「戦後77年」を率いた二人の宰相 安倍晋三、吉田茂の政治・外交路線を論ず
永井陽之助と岡崎久彦の外交・防衛“15年論争”から見えるもの。公明党の役割は……
赤松正雄 元公明党衆院議員 元厚生労働副大臣 公明党元外交安保調査会長 公明党元憲法調査会座長
戦後日本の基盤と位置づけられた「吉田路線」
岡崎・永井論争は、永井の「防衛論争の座標軸」によれば、政治的リアリストと軍事的リアリストの対決ということになる。いわゆるアングロ・サクソン枢軸、英米両国に身を寄せることを絶対視した岡崎に対して、永井は日米同盟は是としながらも、「英米一辺倒」を疑問視していた。
日本の外交防衛論争は当時、大まかに言うと、「現実主義対理想主義」の相剋(そうこく)と見られてきた。永井は、その現実主義を「福祉重視」と、「軍事重視」の立場の二つに仕分けした。
前者には、いわゆる保守本流とされる政治家や外務防衛を除く官僚たちが括られた。後者には、自民党右派、外務省、海・空自衛隊などが属するとされた(他に目標は自立におくも手段は「福祉重視」の非武装中立論的存在、また、目標は同じだが、手段は「軍事重視」の日本型ゴーリストなど4つのグループに分けられていた=図参照)。 後に触れるが、ここで公明党が社共と同じ位置にあるのは隔世の感がする。

図:『新編 現代と戦略』(文藝文庫)に掲載された表をもとに論座編集部で作図
永井は、こうした座標軸を提示した上で、戦後の日本の外交・防衛のよって立つ基盤を「吉田路線」と位置付けた。核兵器が力を持つ時代には、非核国は自ずと核保有国との同盟関係に立つしかなく、自立とは縁遠くならざるを得ない。軍事は米国の“矛”に任せ、自らは軽武装で“盾”に徹して、経済力強化に邁進することでいくしかなかった。文字通りの矛盾なのだが、これを永井は「吉田ドクトリンは永遠なり」との誇張表現で、世に宣揚したのである。吉田本人はドクトリンとは薬のことか、と訝(いぶか)しんだはずといわれる。
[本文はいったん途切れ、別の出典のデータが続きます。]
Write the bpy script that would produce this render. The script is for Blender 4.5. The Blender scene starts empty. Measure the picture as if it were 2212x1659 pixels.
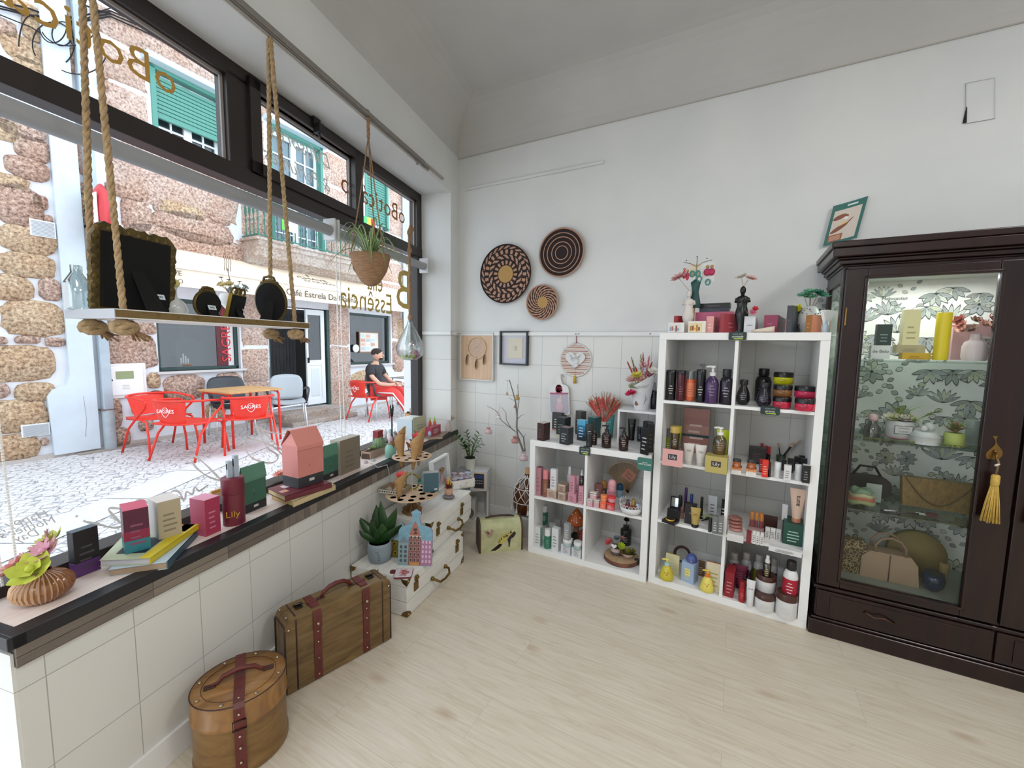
import bpy,math,random
from mathutils import Matrix,Vector
from math import sin,cos,pi,radians,hypot,atan2,sqrt
random.seed(7)
MTr = Matrix.Translation; MRo = Matrix.Rotation; RND = random.Random
SC = bpy.context.scene
COL = SC.collection
# ---------------------------------------------------------------- camera
camd = bpy.data.cameras.new('camera'); cam = bpy.data.objects.new('camera',camd); COL.objects.link(cam)
cam.location = (2.05244,-2.84850,1.38830)
cam.rotation_euler = (1.477518,-0.0149295,0.495225)
camd.sensor_width = 36; camd.lens = 14.5715; camd.clip_start = .02
SC.camera = cam
SC.view_settings.view_transform = 'Standard'; SC.view_settings.look = 'None'
SC.view_settings.gamma = 1; SC.view_settings.use_curve_mapping = False
SC.view_settings.exposure = 0.0
# ---------------------------------------------------------------- world and lights
wd = bpy.data.worlds.new('overcast_sky'); SC.world = wd; wd.use_nodes = True
bg = wd.node_tree.nodes['Background']; bg.inputs[0].default_value = (.86,.93,1,1); bg.inputs[1].default_value = 2.9
def area(name,loc,size,power,color=(1,1,1),rot=(0,0,0),sy=None):
    l = bpy.data.lights.new(name,'AREA'); l.energy = power; l.color = color; l.size = size
    if sy: l.shape = 'RECTANGLE'; l.size_y = sy
    o = bpy.data.objects.new(name,l); o.location = loc; o.rotation_euler = rot; COL.objects.link(o); return o
area('ceiling_light_over_counter',(3.9,-1.9,3.06),.5,30,(1,.985,.96))
area('ceiling_light_front',(2.2,-3.0,3.06),.6,17,(1,.985,.96))
area('ceiling_light_rear',(2.6,-4.5,3.06),.6,25,(1,.985,.96))
area('cabinet_strip_light',(2.80,-.22,1.72),.5,2.6,(.95,1,.98),(0,0,0),.04)
# ---------------------------------------------------------------- frames of reference
q_cam = cam.location.copy(); R_cam = cam.rotation_euler.to_matrix()
FPX = 14.5715 / 36 * 2212
def ray(px,py): return R_cam @ Vector(((px - 1106) / FPX,-(py - 829.5) / FPX,-1))
def on(px,py,z):
    v = ray(px,py); t = (z - q_cam.z) / v.z; return q_cam + v * t
def plane(px,py,n,c):
    n = Vector(n); v = ray(px,py); t = (c - n.dot(q_cam)) / n.dot(v); return q_cam + v * t
def hz(px,py,p):
    v = ray(px,py); t = hypot(p[0] - q_cam.x,p[1] - q_cam.y) / hypot(v.x,v.y); return q_cam.z + t * v.z
def rs(px): return 1 / sqrt(1 + ((px - 1106) / FPX) ** 2)
def hext(p,px,d,py=900):
    v = ray(px,py); den = d.x * v.y - d.y * v.x; return .03 if abs(den) < 1e-6 else ((q_cam.x - p.x) * v.y - (q_cam.y - p.y) * v.x) / den
def mpp(p): return -(R_cam.transposed() @ (Vector((p[0],p[1],p[2] if len(p) > 2 else 1)) - q_cam)).z / FPX
# window wall: s along the wall from the room corner towards the viewer, o out towards the street
WD = Vector((.20593,-.97857,0)); WN = Vector((-.97857,-.20593,0))
def ww(s,o,z=0): return WD * s + WN * o + Vector((0,0,z))
def wray(px,py,o):
    p = plane(px,py,WN,o); return p.dot(WD),p.z
# facade across the street: t along it, z up
FE = Vector((-.029,.99958,0)).normalized(); FN = Vector((FE.y,-FE.x,0)); FO = Vector((-4.924,-1.227,0))
def fc(t,d,z=0): return FO + FE * t + FN * d + Vector((0,0,z))
def fray(px,py,d=0):
    p = plane(px,py,FN,FN.dot(FO) + d); return (p - FO).dot(FE),p.z
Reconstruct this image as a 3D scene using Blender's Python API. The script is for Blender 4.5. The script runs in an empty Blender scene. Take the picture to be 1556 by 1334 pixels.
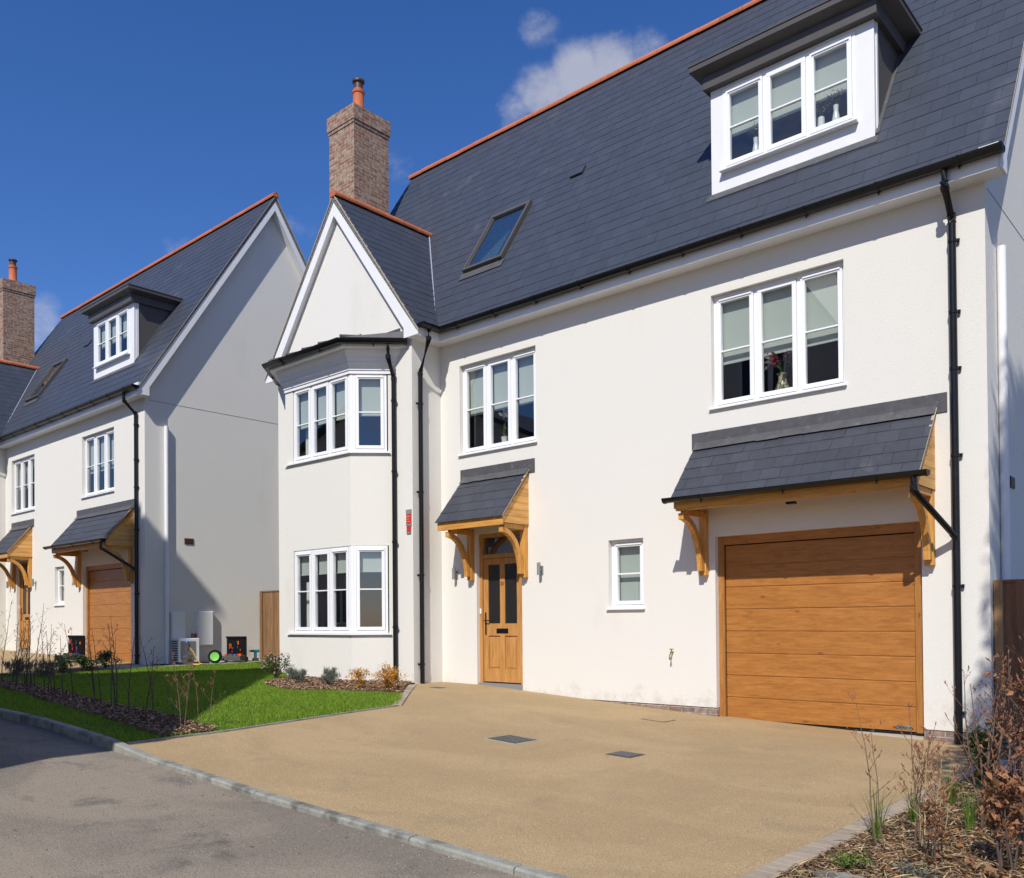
import bpy, math, random
import numpy as np
from mathutils import Vector, Matrix
S = bpy.context.scene
C = S.collection
R = math.radians
random.seed(7); rng = np.random.default_rng(7)

# ------------------------------------------------------------ camera
cam_d = bpy.data.cameras.new("camera"); cam = bpy.data.objects.new("camera", cam_d); C.objects.link(cam)
_r = Vector((0.74861968, 0.66294536, -0.00848692)); _u = Vector((0.01358373, -0.00253857, 0.99990451)); _f = Vector((-0.66286051, 0.74866348, 0.01090569))
cam.matrix_world = Matrix(((_r.x, _u.x, -_f.x, 13.6733), (_r.y, _u.y, -_f.y, -10.9442), (_r.z, _u.z, -_f.z, 1.1019), (0, 0, 0, 1)))
cam_d.sensor_width = 36; cam_d.sensor_fit = 'HORIZONTAL'; cam_d.lens = 1331.724 / 1556 * 36
cam_d.shift_y = (928.0 - 667) / 1556; cam_d.clip_start = .05; cam_d.clip_end = 3000
S.camera = cam
S.render.resolution_x = 1024; S.render.resolution_y = 878
# ------------------------------------------------------------ light
SUN = Vector((.41, -1, 1.08)).normalized()
sl = bpy.data.lights.new("sun", 'SUN'); sun = bpy.data.objects.new("sun", sl); C.objects.link(sun)
sl.energy = 5.0; sl.angle = R(.53); sl.color = (1, .958, .875)
sun.rotation_euler = SUN.to_track_quat('Z', 'Y').to_euler()
S.view_settings.view_transform = 'Standard'; S.view_settings.look = 'None'
S.view_settings.exposure = -0.07; S.view_settings.gamma = 1
W = bpy.data.worlds.new("World"); S.world = W; W.use_nodes = True
nt = W.node_tree; nt.nodes.clear()
def N(nt, t, **k):
    n = nt.nodes.new(t)
    for a, b in k.items():
        if a.startswith('i_'):
            n.inputs[a[2:].replace('_', ' ')].default_value = b
        else: setattr(n, a, b)
    return n
L = nt.links.new
sky = N(nt, 'ShaderNodeTexSky', sky_type='NISHITA', sun_disc=False, sun_elevation=math.asin(SUN.z), sun_rotation=math.atan2(SUN.x, SUN.y), air_density=1.0, dust_density=.25, ozone_density=3.2, altitude=300)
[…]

国会で施政方針演説をする吉田首相=1951年1月26日
対極的位置にあった「安倍路線」
安倍は、周知の如く、岸信介、福田赳夫の流れを汲む自民党非本流の立場で、生涯を通じ、憲法改正への意志を露わに、日本の栄光を取り戻したいとする姿勢を鮮明にしていた。自ずと、吉田路線とは対極的位置にあった。連立政権入りした公明党も、私も、第2次安倍政権までは、安倍と一定の距離を置き、その右寄り傾向に警戒心を隠さなかった。政策的には、宏池会や経世会との親近性が囁かれてきたのは周知の通りである。
細谷雄一慶大教授が先の中央公論9月号の特集「安倍政治が遺したもの」で、興味深い論考を書いている。
細谷は戦後吉田茂が目指した「軽武装・経済路線」は「永遠に有効なわけでなく、一時的な帰納的回答である」と批判。「われわれが向き合うべき新しい外交路線」こそ、「より厳しい世界の現実に直面する勇気を」持つ「安倍ドクトリン」だと、安倍の政治姿勢を推奨している。安倍の死にあたり、高坂正堯『宰相吉田茂』(1964年)を意識して、「宰相安倍晋三論」を1971年生まれの細谷が掲げたことは感慨深い。
この論考はほんのさわりだけ。近く本格的なものが書かれるのかどうか、注目されよう。

安保関連法案の参院特別委で答弁する安倍晋三首相=2015年9月11日、国会内
思想的には保守、政治選択は現実的
実は、安倍を保守と見るかどうか、死後の評論は分かれ、疑問を投げかける向きは少なくない。そうした論者は、安倍には伝統的な保守の政治行動とは言い難い面が散見されるという。